Cinta Biru Part 1

by - Monday, May 06, 2019

Cerita ini mengenai seorang teman, menikah selama 17 tahun lamanya kemudian bercerai. Permasalahan utama tidak tahu persis, hanya dia dan suaminya yang paling tahu. namun, ada satu poin yang menjadi perhatianku secara serius.

Sumber Foto. Pexels.com

Dia mengatakan, hampir selama 17 tahun dia merasa tidak menjadi dirinya sendiri. Setiap melalukan sesuatu termasuk yang menyangkut, minat, hobi dan bergaul, harus lah selalu mengacu pada kehendak sang suami. Bahkan perkara yang baik maupun buruk, benar salah, semuanya tergantung pada pendapat si suami. Jika baik menurut suami maka baiklah hal tersebut untuknya, namun sebaliknya jika tidak, maka hal tersebut pasti buruk.

Jika si teman itu mencoba untuk melakukan pembangkangan dengan menentang kehendak si Raja rumah tangga tersebut, akibatnya bisa gawat. Menimbulkan kemurkaan sang suami. mengalirlah, kata-kata paling sakti bernada menyakiti, mengintimidasi, merendahkan, menghinakan, dan lain sebagainya.

Untungnya, masih menurut teman tersebut, keadaan ini telah berakhir. Ya…benar, karena perbedaan yang ada semakin memperlebar jurang pemisah diantara mereka. Maka, diputuskanlah kata sepakat untuk menempuh hidup masing-masing alias bercerai. Sekarang, si teman maupun si mantan suami telah kembali membina rumah tangga dengan pasangan baru.

Pernikahannya benar hanya dengan orang yang salah. Ini kira-kira kalimat yang tepat dalam menggambarkan situasi di atas. Istilah yang lagi populer saat ini rumah tangga mereka sedang ada aktivitas KDRT alias kekerasan di dalam rumah tangga. Bentuknya tidak harus selalu kekerasan fisik. Kekerasan non fisik pun terhitung sebagai kekerasan juga. Bahkan, kekerasan non fisik jauh lebih berbahaya di banding kekerasan fisik, karena langsung menyerang mental seseorang.
Dapat mengakibatkan disorientasi kepribadian seperti merasa rendah diri, paranoid, pesimis, frustrasi, hingga depresi berat. Efek yang buruk, bayangkan jika hal ini terjadi pada seorang ibu . Pasti yang menjadi korbannya adalah anak-anak. Bukan hanya di rumah, kehidupan sosial hingga pekerjaan pun jadi terganggu .
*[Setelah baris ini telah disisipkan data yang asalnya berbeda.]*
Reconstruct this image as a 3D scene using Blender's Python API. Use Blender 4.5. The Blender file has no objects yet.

Di samping itu, korban tidak dapat mengadukan kepada pihak yang berwenang menyangkut kekerasan non fisik karena tidak ada bukti yang menguatkan, berbeda dengan kekerasan fisik yang dapat dibuktikan melalui visum . Inilah yang membuat para korbannya tidak berdaya.
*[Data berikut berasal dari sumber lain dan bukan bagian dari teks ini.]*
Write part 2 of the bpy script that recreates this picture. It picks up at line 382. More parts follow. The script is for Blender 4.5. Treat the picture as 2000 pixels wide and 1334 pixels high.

Banyak yang putus asa namun tidak sedikit yang bangkit untuk melawan, hingga berlaku agresif. Beberapa contoh yang di tayangkan pada media cetak maupun elektronik mengenai seorang istri yang menganiaya hingga membunuh sang suami karena tak tahan lagi menerima perlakuan yang tidak manusiawi itu, membakar bahkan memutilasi sang pasangan. Mengenaskan memang. Tetapi hal ini membuka mata kita betapa efek penindasan di dalam rumah tangga tidak bisa dianggap kecil dan remeh.
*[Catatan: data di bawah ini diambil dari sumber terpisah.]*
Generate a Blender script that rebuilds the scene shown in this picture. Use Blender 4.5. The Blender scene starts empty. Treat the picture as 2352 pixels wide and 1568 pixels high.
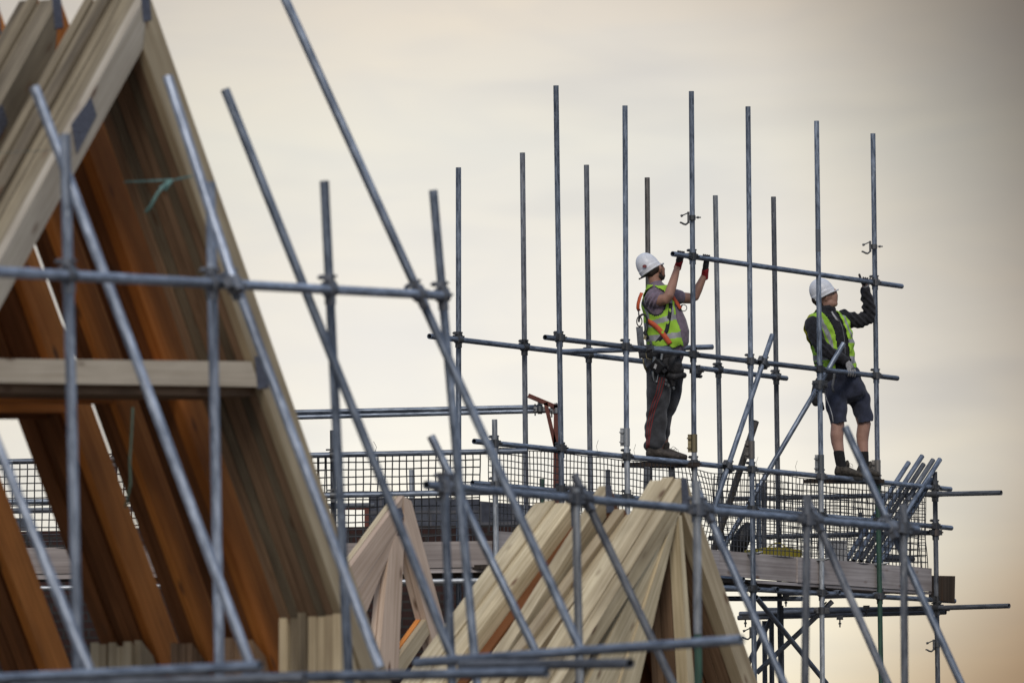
import bpy, bmesh, math, random
from mathutils import Vector, Matrix
from mathutils.bvhtree import BVHTree

random.seed(11)
S = bpy.context.scene
COL = S.collection
V = Vector

# ------------------------------------------------------------------ camera
F, CX, CY, HZ = 15680.0, 1176.0, 784.0, 1926.0
CAM = V((0, 0, 1.7))
PITCH = math.atan((HZ - CY) / F)
ROT = Matrix.Rotation(math.pi / 2 + PITCH, 3, 'X') @ Matrix.Rotation(-0.008, 3, 'Z')
ROTI = ROT.inverted()
cd = bpy.data.cameras.new('camera')
cam = bpy.data.objects.new('camera', cd)
COL.objects.link(cam)
cam.matrix_world = Matrix.Translation(CAM) @ ROT.to_4x4()
cd.sensor_width = 36.0
cd.sensor_fit = 'HORIZONTAL'
cd.lens = F / 2352.0 * 36.0
cd.clip_start = 0.5
cd.clip_end = 6000
cd.dof.use_dof = True
cd.dof.focus_distance = 62.5
cd.dof.aperture_fstop = 4.2
cd.dof.aperture_blades = 9
S.camera = cam


def P(u, v, d):
    w = ROT @ V(((u - CX) / F, -(v - CY) / F, -1.0))
    return CAM + w * (d / w.y)


def px(p):
    c = ROTI @ (p - CAM)
    return (CX + F * c.x / -c.z, CY - F * c.y / -c.z)


def kk(u):
    return (u - CX) / F


def dF(u):                       # depth of the outer row of the far scaffold
    return 59.36 / (1 - 1.67 * kk(u))


def dB(u):
    return dF(u) * 1.024


def mlen(d):                     # metres per display pixel at depth d
    return d / F


LH = V((1, 1.67, 0)).normalized()          # along the long scaffold face
NH = V((-1.67, 1, 0)).normalized()         # inward, away from the camera


# ------------------------------------------------------------------ materials
def lin(c):
    return tuple((x / 255 / 12.92) if x / 255 <= 0.04045 else ((x / 255 + 0.055) / 1.055) ** 2.4 for x in c)


def new_mat(name):
    m = bpy.data.materials.new(name)
    m.use_nodes = True
    nt = m.node_tree
    b = nt.nodes['Principled BSDF']
    return m, nt, b


def N(nt, t, **kw):
    n = nt.nodes.new(t)
    for k, v in kw.items():
        setattr(n, k, v)
    return n


def ramp(nt, stops, interp='LINEAR'):
    r = N(nt, 'ShaderNodeValToRGB')
    r.color_ramp.interpolation = interp
    els = r.color_ramp.elements
    while len(els) < len(stops):
        els.new(0.5)
    for e, (p, c) in zip(els, stops):
        e.position = p
        e.color = (c[0], c[1], c[2], 1)
    return r


def mixrgb(nt, mode, fac, a, b):
    n = N(nt, 'ShaderNodeMix', data_type='RGBA', blend_type=mode)
    n.clamp_factor = True
    for sock, val in ((0, fac), (6, a), (7, b)):
        if hasattr(val, 'is_linked') or hasattr(val, 'links'):
            nt.links.new(val, n.inputs[sock])
        else:
            n.inputs[sock].default_value = val if sock == 0 else (*val, 1)
    return n.outputs[2]


def steel(name, dark, light, rough=0.5, metal=0.55, rust=0.0):
    m, nt, b = new_mat(name)
    uv = N(nt, 'ShaderNodeUVMap')
    oi = N(nt, 'ShaderNodeObjectInfo')
    ofs = N(nt, 'ShaderNodeVectorMath', operation='MULTIPLY_ADD')
    nt.links.new(oi.outputs['Random'], ofs.inputs[0])
    ofs.inputs[1].default_value = (37, 91, 13)
    nt.links.new(uv.outputs[0], ofs.inputs[2])
    mp = N(nt, 'ShaderNodeMapping')
    mp.inputs['Scale'].default_value = (9, 45, 1)
    nt.links.new(ofs.outputs[0], mp.inputs[0])
    n1 = N(nt, 'ShaderNodeTexNoise')
    n1.inputs['Scale'].default_value = 1.0
    n1.inputs['Detail'].default_value = 5
    n1.inputs['Roughness'].default_value = 0.65
    nt.links.new(mp.outputs[0], n1.inputs['Vector'])
    r = ramp(nt, [(0.33, dark), (0.72, light)])
    nt.links.new(n1.outputs[0], r.inputs[0])
    mp2 = N(nt, 'ShaderNodeMapping')
    mp2.inputs['Scale'].default_value = (1.1, 6, 1)
    nt.links.new(ofs.outputs[0], mp2.inputs[0])
    n2 = N(nt, 'ShaderNodeTexNoise')
    n2.inputs['Scale'].default_value = 1.0
    n2.inputs['Detail'].default_value = 3
    nt.links.new(mp2.outputs[0], n2.inputs['Vector'])
    r2 = ramp(nt, [(0.35, (0.55, 0.55, 0.56)), (0.65, (1.1, 1.1, 1.1))])
    nt.links.new(n2.outputs[0], r2.inputs[0])
    c = mixrgb(nt, 'MULTIPLY', 1.0, r.outputs[0], r2.outputs[0])
    rv = ramp(nt, [(0, (0.7, 0.7, 0.7)), (1, (1.15, 1.15, 1.15))])
    nt.links.new(oi.outputs['Random'], rv.inputs[0])
    c = mixrgb(nt, 'MULTIPLY', 1.0, c, rv.outputs[0])
    # cement splashes and scuffs
    n4 = N(nt, 'ShaderNodeTexNoise')
    n4.inputs['Scale'].default_value = 1.0
    n4.inputs['Detail'].default_value = 7
    n4.inputs['Roughness'].default_value = .7
    mp4 = N(nt, 'ShaderNodeMapping')
    mp4.inputs['Scale'].default_value = (4, 11, 1)
    mp4.inputs['Location'].default_value = (5, 3, 0)
    nt.links.new(ofs.outputs[0], mp4.inputs[0])
    nt.links.new(mp4.outputs[0], n4.inputs['Vector'])
    r4 = ramp(nt, [(0.62, (0, 0, 0)), (0.68, (.6, .6, .6))])
    nt.links.new(n4.outputs[0], r4.inputs[0])
    c = mixrgb(nt, 'MIX', r4.outputs[0], c, (light[0] * 1.2, light[1] * 1.15, light[2] * 1.05))
    if rust > 0:
        n3 = N(nt, 'ShaderNodeTexNoise')
        n3.inputs['Scale'].default_value = 2.0
        n3.inputs['Detail'].default_value = 6
        nt.links.new(mp.outputs[0], n3.inputs['Vector'])
        r3 = ramp(nt, [(0.6, (0, 0, 0)), (0.72, (rust, rust, rust))])
        nt.links.new(n3.outputs[0], r3.inputs[0])
        c = mixrgb(nt, 'MIX', r3.outputs[0], c, (0.09, 0.05, 0.03))
    nt.links.new(c, b.inputs['Base Color'])
    b.inputs['Metallic'].default_value = metal
    rr = N(nt, 'ShaderNodeMapRange')
    rr.inputs[3].default_value = rough - 0.12
    rr.inputs[4].default_value = rough + 0.2
    nt.links.new(n1.outputs[0], rr.inputs[0])
    nt.links.new(rr.outputs[0], b.inputs['Roughness'])
    bu = N(nt, 'ShaderNodeBump')
    bu.inputs['Strength'].default_value = 0.15
    bu.inputs['Distance'].default_value = 0.003
    nt.links.new(n1.outputs[0], bu.inputs['Height'])
    nt.links.new(bu.outputs[0], b.inputs['Normal'])
    return m


def wood(name, dark, light, knot=(0.12, 0.06, 0.03), gscale=1.0, stain=0.35, rough=0.75):
    m, nt, b = new_mat(name)
    uv = N(nt, 'ShaderNodeUVMap')
    oi = N(nt, 'ShaderNodeObjectInfo')
    ofs = N(nt, 'ShaderNodeVectorMath', operation='MULTIPLY_ADD')
    nt.links.new(oi.outputs['Random'], ofs.inputs[0])
    ofs.inputs[1].default_value = (53, 17, 29)
    nt.links.new(uv.outputs[0], ofs.inputs[2])
    mp = N(nt, 'ShaderNodeMapping')
    mp.inputs['Scale'].default_value = (1.1 * gscale, 75 * gscale, 1)
    nt.links.new(ofs.outputs[0], mp.inputs[0])
    n1 = N(nt, 'ShaderNodeTexNoise')
    n1.inputs['Scale'].default_value = 1.0
    n1.inputs['Detail'].default_value = 6
    n1.inputs['Distortion'].default_value = 0.25
    nt.links.new(mp.outputs[0], n1.inputs['Vector'])
    r = ramp(nt, [(0.3, dark), (0.7, light)])
    nt.links.new(n1.outputs[0], r.inputs[0])
    # broad stains and tone changes along the board
    mp2 = N(nt, 'ShaderNodeMapping')
    mp2.inputs['Scale'].default_value = (1.6, 5, 1)
    nt.links.new(ofs.outputs[0], mp2.inputs[0])
    n2 = N(nt, 'ShaderNodeTexNoise')
    n2.inputs['Scale'].default_value = 1.0
    n2.inputs['Detail'].default_value = 4
    nt.links.new(mp2.outputs[0], n2.inputs['Vector'])
    lo = 1 - stain
    r2 = ramp(nt, [(0.3, (lo, lo * 0.96, lo * 0.92)), (0.65, (1.06, 1.05, 1.03))])
    nt.links.new(n2.outputs[0], r2.inputs[0])
    c = mixrgb(nt, 'MULTIPLY', 1.0, r.outputs[0], r2.outputs[0])
    # knots
    mp3 = N(nt, 'ShaderNodeMapping')
    mp3.inputs['Scale'].default_value = (3.4, 9, 1)
    nt.links.new(ofs.outputs[0], mp3.inputs[0])
    vo = N(nt, 'ShaderNodeTexVoronoi')
    vo.inputs['Scale'].default_value = 1.0
    nt.links.new(mp3.outputs[0], vo.inputs['Vector'])
    r3 = ramp(nt, [(0.09, (0.85, 0.85, 0.85)), (0.24, (0, 0, 0))])
    nt.links.new(vo.outputs['Distance'], r3.inputs[0])
    sc_ = N(nt, 'ShaderNodeSeparateColor')
    nt.links.new(vo.outputs['Color'], sc_.inputs[0])
    gt = N(nt, 'ShaderNodeMath', operation='GREATER_THAN')
    nt.links.new(sc_.outputs[0], gt.inputs[0])
    gt.inputs[1].default_value = .62
    kf = N(nt, 'ShaderNodeMath', operation='MULTIPLY')
    nt.links.new(gt.outputs[0], kf.inputs[0])
    nt.links.new(r3.outputs[0], kf.inputs[1])
    c = mixrgb(nt, 'MIX', kf.outputs[0], c, knot)
    rv = ramp(nt, [(0, (0.72, 0.69, 0.66)), (0.5, (0.95, 0.95, 0.95)), (1, (1.1, 1.08, 1.04))])
    nt.links.new(oi.outputs['Random'], rv.inputs[0])
    c = mixrgb(nt, 'MULTIPLY', 1.0, c, rv.outputs[0])
    nt.links.new(c, b.inputs['Base Color'])
    b.inputs['Roughness'].default_value = rough
    b.inputs['Specular IOR Level'].default_value = 0.25
    bu = N(nt, 'ShaderNodeBump')
    bu.inputs['Strength'].default_value = 0.3
    bu.inputs['Distance'].default_value = 0.004
    nt.links.new(n1.outputs[0], bu.inputs['Height'])
    nt.links.new(bu.outputs[0], b.inputs['Normal'])
    return m


def plain(name, col, rough=0.7, metal=0.0, var=0.25, scale=18.0, bump=0.0, spec=0.4, sheen=0.0):
    m, nt, b = new_mat(name)
    tc = N(nt, 'ShaderNodeTexCoord')
    n1 = N(nt, 'ShaderNodeTexNoise')
    n1.inputs['Scale'].default_value = scale
    n1.inputs['Detail'].default_value = 5
    nt.links.new(tc.outputs['Object'], n1.inputs['Vector'])
    r = ramp(nt, [(0.3, tuple(x * (1 - var) for x in col)), (0.7, tuple(min(1, x * (1 + var)) for x in col))])
    nt.links.new(n1.outputs[0], r.inputs[0])
    nt.links.new(r.outputs[0], b.inputs['Base Color'])
    b.inputs['Roughness'].default_value = rough
    b.inputs['Metallic'].default_value = metal
    b.inputs['Specular IOR Level'].default_value = spec
    if sheen:
        b.inputs['Sheen Weight'].default_value = sheen
    if bump:
        bu = N(nt, 'ShaderNodeBump')
        bu.inputs['Strength'].default_value = bump
        bu.inputs['Distance'].default_value = 0.02
        nt.links.new(n1.outputs[0], bu.inputs['Height'])
        nt.links.new(bu.outputs[0], b.inputs['Normal'])
    return m


def bricks(name, c1, c2, mortar, bw, bh, ms=0.012):
    m, nt, b = new_mat(name)
    uv = N(nt, 'ShaderNodeUVMap')
    t = N(nt, 'ShaderNodeTexBrick')
    t.inputs['Color1'].default_value = (*c1, 1)
    t.inputs['Color2'].default_value = (*c2, 1)
    t.inputs['Mortar'].default_value = (*mortar, 1)
    t.inputs['Scale'].default_value = 1.0
    t.inputs['Mortar Size'].default_value = ms
    t.inputs['Brick Width'].default_value = bw
    t.inputs['Row Height'].default_value = bh
    nt.links.new(uv.outputs[0], t.inputs['Vector'])
    n1 = N(nt, 'ShaderNodeTexNoise')
    n1.inputs['Scale'].default_value = 14
    n1.inputs['Detail'].default_value = 6
    nt.links.new(uv.outputs[0], n1.inputs['Vector'])
    r = ramp(nt, [(0.3, (0.65, 0.65, 0.65)), (0.7, (1.2, 1.2, 1.2))])
    nt.links.new(n1.outputs[0], r.inputs[0])
    c = mixrgb(nt, 'MULTIPLY', 1.0, t.outputs[0], r.outputs[0])
    nt.links.new(c, b.inputs['Base Color'])
    b.inputs['Roughness'].default_value = 0.9
    return m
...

Ungkapan yang mengatakan orang yang paling berpotensi untuk menyakiti diri kita adalah orang terdekat, sedikit banyak ada benarnya. Tak di sangka namun banyak kejadian. Suami atau isteri yang seharusnya orang yang paling kita cintai tempat menyandarkan hidup dan harapan. Tempat berbagi suka dan duka. Tempat meminta perlidungan baik secara jasmani maupun emosional, ironisnya justru menjadi pelaku utama yang membuat luka.